À l’instar du système judiciaire israélien ségrégationniste, le ciblage de la presse fait également partie d’une politique de longue haleine. Selon un communiqué de presse publié par l’Union des journalistes palestiniens en mai dernier, Israël a assassiné 102 journalistes palestiniens depuis 1972.
Le fait que des intellectuels, des poètes et des militants palestiniens ont été emprisonnés pour leur usage de Facebook et d’autres publications sur les médias sociaux devrait nous en dire long sur les limites de la liberté de la presse et d’expression par Israël.
Il convient également de mentionner qu’en juin 2018, la Knesset israélienne a voté pour un projet de loi interdisant de filmer des soldats israéliens afin de dissimuler leurs crimes et de les protéger de toute future accusation.
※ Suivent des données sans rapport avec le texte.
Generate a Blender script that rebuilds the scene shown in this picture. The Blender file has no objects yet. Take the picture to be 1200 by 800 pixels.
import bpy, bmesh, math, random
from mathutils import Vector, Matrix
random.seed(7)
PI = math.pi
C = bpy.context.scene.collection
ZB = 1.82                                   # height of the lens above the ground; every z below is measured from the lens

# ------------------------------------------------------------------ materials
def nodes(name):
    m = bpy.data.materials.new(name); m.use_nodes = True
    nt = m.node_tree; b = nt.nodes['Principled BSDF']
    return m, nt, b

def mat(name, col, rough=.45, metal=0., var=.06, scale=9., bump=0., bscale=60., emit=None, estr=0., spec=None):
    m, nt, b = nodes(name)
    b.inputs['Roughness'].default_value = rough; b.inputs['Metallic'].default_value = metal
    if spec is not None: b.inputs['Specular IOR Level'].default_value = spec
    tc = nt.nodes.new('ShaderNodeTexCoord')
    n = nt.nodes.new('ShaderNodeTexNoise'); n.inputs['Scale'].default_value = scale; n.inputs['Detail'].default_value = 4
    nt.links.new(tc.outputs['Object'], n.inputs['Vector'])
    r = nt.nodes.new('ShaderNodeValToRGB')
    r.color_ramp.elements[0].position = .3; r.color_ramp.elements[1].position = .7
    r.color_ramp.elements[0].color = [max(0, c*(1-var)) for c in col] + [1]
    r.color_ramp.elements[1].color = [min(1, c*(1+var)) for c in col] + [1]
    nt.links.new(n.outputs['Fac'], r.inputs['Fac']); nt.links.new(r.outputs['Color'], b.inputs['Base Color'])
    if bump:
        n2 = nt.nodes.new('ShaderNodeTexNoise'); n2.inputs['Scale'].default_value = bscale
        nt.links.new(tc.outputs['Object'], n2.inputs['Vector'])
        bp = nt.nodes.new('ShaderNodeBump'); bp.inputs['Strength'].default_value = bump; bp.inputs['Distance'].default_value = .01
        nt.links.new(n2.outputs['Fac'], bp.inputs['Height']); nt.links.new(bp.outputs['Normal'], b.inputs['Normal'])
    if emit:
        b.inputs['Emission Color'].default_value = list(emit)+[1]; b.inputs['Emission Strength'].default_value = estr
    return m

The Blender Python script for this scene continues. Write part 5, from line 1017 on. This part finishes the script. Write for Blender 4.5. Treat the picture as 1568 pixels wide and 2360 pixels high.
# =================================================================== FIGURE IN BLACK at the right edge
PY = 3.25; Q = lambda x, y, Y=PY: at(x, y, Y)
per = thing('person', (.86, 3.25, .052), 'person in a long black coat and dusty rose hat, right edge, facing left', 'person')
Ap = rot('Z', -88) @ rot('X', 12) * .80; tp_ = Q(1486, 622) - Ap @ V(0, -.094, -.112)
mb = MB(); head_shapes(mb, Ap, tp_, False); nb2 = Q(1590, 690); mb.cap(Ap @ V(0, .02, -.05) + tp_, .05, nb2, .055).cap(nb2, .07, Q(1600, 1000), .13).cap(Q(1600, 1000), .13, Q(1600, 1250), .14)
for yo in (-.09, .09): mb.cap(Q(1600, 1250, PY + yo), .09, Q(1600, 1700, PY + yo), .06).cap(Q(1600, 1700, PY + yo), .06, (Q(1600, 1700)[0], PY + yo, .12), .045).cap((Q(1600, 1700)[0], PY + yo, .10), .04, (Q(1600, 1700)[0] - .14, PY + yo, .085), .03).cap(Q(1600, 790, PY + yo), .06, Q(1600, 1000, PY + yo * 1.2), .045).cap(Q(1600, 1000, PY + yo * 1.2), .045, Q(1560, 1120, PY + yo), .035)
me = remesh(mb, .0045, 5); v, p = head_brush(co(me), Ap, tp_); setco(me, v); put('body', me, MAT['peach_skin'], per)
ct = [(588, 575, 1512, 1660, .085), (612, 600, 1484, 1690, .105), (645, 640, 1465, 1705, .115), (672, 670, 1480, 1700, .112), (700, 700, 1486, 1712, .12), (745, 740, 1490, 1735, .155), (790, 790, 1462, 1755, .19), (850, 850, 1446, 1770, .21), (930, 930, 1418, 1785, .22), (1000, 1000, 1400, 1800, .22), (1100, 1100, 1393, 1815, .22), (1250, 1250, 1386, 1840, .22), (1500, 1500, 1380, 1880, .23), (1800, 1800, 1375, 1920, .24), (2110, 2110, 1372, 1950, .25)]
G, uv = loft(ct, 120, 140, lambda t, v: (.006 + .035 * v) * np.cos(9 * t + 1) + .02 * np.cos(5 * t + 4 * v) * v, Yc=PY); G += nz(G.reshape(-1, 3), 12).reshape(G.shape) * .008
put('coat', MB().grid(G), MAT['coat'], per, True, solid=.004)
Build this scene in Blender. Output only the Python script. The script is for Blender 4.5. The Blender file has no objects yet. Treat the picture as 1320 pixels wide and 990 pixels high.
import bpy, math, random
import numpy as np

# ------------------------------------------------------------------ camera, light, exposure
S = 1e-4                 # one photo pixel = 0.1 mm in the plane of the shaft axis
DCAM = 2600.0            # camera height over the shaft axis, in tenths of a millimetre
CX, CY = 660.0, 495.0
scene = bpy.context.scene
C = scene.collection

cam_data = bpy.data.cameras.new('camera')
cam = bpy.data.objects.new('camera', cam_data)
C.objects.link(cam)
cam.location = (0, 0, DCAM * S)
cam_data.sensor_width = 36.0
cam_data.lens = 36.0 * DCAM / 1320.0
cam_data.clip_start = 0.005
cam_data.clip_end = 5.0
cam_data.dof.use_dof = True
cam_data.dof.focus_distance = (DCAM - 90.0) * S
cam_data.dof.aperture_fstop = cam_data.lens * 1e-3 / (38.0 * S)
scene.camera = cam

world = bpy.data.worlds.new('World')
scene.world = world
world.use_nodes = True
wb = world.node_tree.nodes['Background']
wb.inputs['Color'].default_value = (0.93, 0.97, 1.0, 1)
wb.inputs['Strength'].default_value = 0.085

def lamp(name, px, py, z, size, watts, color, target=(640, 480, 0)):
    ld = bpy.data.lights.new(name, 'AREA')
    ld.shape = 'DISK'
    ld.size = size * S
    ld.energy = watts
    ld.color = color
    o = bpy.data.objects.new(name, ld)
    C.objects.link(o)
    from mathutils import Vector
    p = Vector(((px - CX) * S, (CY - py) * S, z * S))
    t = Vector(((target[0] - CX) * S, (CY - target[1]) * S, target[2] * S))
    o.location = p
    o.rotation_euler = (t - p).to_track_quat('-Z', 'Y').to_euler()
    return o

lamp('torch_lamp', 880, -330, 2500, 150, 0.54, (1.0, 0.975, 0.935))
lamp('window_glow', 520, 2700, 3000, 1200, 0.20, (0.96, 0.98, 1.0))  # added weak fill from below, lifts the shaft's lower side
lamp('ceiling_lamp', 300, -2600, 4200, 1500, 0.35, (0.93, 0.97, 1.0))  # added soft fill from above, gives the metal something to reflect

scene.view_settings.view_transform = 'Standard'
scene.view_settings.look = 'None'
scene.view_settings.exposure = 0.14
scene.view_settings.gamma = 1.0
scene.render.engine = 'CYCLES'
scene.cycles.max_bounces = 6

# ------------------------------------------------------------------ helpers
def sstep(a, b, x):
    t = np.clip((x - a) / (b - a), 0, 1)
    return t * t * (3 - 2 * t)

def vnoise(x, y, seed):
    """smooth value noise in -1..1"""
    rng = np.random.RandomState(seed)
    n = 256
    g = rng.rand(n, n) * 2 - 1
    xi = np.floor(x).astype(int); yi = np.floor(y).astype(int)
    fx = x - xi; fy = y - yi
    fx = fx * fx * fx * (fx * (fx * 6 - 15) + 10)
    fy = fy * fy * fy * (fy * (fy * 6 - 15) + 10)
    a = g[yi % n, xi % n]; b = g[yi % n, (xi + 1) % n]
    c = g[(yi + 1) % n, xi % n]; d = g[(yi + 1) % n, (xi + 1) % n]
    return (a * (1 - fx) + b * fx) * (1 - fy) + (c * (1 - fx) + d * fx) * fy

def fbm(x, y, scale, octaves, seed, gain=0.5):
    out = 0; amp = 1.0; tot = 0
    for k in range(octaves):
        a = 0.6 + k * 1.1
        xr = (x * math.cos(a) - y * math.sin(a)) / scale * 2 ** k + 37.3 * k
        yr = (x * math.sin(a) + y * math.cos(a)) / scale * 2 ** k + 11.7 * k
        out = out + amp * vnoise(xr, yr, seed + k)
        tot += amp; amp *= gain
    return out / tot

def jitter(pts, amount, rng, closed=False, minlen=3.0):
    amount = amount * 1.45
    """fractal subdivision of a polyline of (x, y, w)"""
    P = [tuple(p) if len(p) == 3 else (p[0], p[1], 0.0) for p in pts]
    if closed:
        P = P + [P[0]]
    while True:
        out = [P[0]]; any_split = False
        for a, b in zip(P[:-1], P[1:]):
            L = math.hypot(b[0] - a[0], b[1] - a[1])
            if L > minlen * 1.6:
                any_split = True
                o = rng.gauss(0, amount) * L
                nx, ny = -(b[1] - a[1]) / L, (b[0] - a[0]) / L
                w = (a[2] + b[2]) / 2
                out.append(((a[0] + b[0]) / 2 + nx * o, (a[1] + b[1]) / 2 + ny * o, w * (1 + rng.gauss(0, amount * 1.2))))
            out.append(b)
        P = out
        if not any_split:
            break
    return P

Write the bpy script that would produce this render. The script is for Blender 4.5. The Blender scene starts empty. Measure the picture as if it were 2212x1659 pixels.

En ce qui concerne la liberté de religion, malgré ses nombreuses lacunes, l’Autorité palestinienne n’est guère discriminatoire à l’égard des minorités religieuses. On ne peut pas en dire autant d’Israël.
Bien que la discrimination contre les non-juifs en Israël ait été la raison d’être de l’idée même de l’État sioniste, la loi de juillet 2018 sur l’État-nation a encore renforcé la supériorité des Juifs et le statut inférieur de tous les autres.
Selon la nouvelle loi fondamentale, Israël est uniquement un « foyer national du peuple juif », et « le droit d’exercer l’autodétermination nationale est unique pour le peuple juif ».
Les Palestiniens n’ont pas besoin de recevoir de leçons sur la manière de répondre aux attentes israéliennes et américaines, et ils ne doivent en rien aspirer à imiter le modèle israélien anti-démocratique. Ce dont ils ont besoin de toute urgence, c’est d’une solidarité internationale pour les aider à gagner la bataille contre l’occupation israélienne, le racisme et l’apartheid.